GP_helmet_sketch.png

It's much easier than trying to find the correct tab in the Properties panel, restrict the image to a single view etc, and in many cases might even be more useful since it's not limited to orthographic views. I then just traced quickly over it using the GP tool, so that I had just an outline drawing of my character to use as a guide while modelling.
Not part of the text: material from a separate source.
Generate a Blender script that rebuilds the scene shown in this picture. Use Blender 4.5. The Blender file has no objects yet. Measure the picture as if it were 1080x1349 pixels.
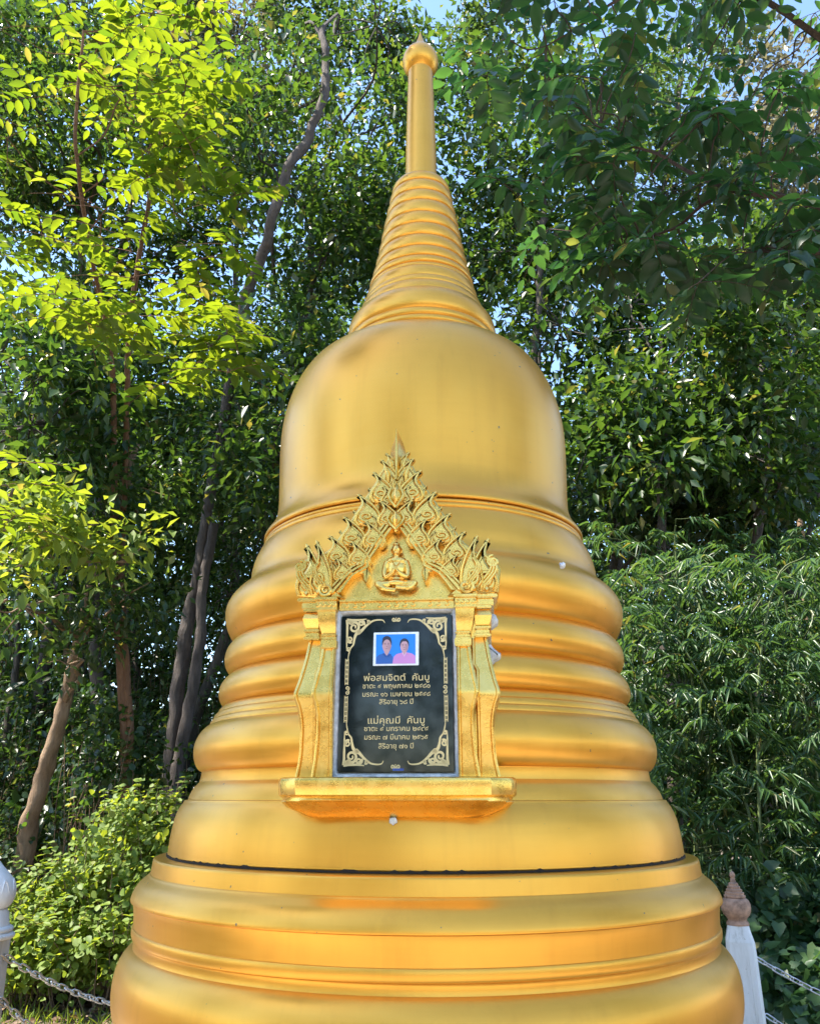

I would strongly encourage anyone new to Blender to spend about a week performing basic operations such as adding geometry to your scene, entering edit mode, scaling, extruding, translating and so on. Something really interesting happens if you use Blender intensively for a few days. For one thing you will likely notice how snappy the viewport is. Next, the clever implementation of multiple consecutive keyboard shortcuts really does streamline the modeler's workflow. I have a number of years of experience modeling and animating with C4D, and there is no doubt that modeling is a far, far more pleasant experience in Blender than in C4D; there is no way I could model anywhere near as quickly or as fluidly in C4D, much as I may love it for its speed and utility in other areas.

The next post will be a short piece about how I rigged the character, which again I found to be a very intuitive, smooth process in Blender, very much in line with the modelling workflow. Don't be fooled by the lack of price tag, nor by haters on forums, Blender is tremendously sophisticated, and fun to use.